The hope is to get the basics out of the way, so students in Belize can go further into the engineering fields. Belize badly needs practical engineers in a variety of technical fields. Many of which could be acquired with simpler Associate Degrees and a little higher Bachelor Degrees. There are not enough students in any district town, to specifically tackle one particular engineering degree course, so it is thought that by getting the basic scientific subjects necessary done locally, with help from Belizean teachers from abroad on semester breaks, or other arranged programs through further study leaves and perhaps GRANTS from places like the Agency for International Development, a boost could be given to lower level sciences. Another project from UCB extended field campuses is the start of co-ordinating DISTANCE LEARNING PROGRAMS. Europe is already offering many excellent DISTANCE LEARNING COURSES AND DEGREES that are fully accredited, that do not require a student to leave the host country anymore. Web CT course templates are a system that is widely used in Community Colleges and Universities throughout the USA. The UK and in particular Scotland seem to be further advanced with on-line internet DISTANCE LEARNING ACCREDITED COURSES than the USA in most fields. Almost nothing is done in the State of Florida, but the State of Oregon has advanced equal to the U.K. In the numbers and variety of courses and subjects that now can be taught through DISTANCE LEARNING AND THE INTERNET. Most of this information can now be found on the internet by using the GOOGLE.com search engine. India has many software programmers that would be happy to come to Belize to teach. They are top quality too.

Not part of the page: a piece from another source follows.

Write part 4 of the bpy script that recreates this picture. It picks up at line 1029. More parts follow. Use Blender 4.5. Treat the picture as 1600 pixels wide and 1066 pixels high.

Locally in Belize, there is a small but very good scattered number of practical working engineers in many fields that could be tapped. Most are expatriats of other countries who are now Belizeans. Either through marriage, or through automatic citizenship during the changeover from Colony days to Self Government and Indendence. While many local foreign born expatriat practical engineers are highly skilled, they are also usually eccentric, misfits in their own home country societies. They usually hate bureaucracy, paperwork, regulations and do not suffer fools lightly. Their eccentricity is more geared to no-nonsense, "lets get it done" type attitude. They are usually very opinionated. This makes them difficult to deal with for an academic environment, but their lifetime of skills and experience, does make them a valuable local resource if they could be tapped. Most are very patriotic helpful kindhearted Belizeans with 'hearts of GOLD' and would bend over backward to help, if treated properly, keeping in mind their eccentricities that brought them to a pioneer land like Belize in the first place. Challenge and doing the impossible with very little, is their "middle name". A useful local resource if you can organize things around their abilities, so they could concentrate on no-nonsense technical engineering expertise, instead of bureaucratic requirements.

There are civil engineers, aeronautical engineers, aviation mechanics, mechanical engineers, electronic engineers and so on, all in Belize already. Working around their eccentric shortcomings would be the challenge for UCB bureaucrats.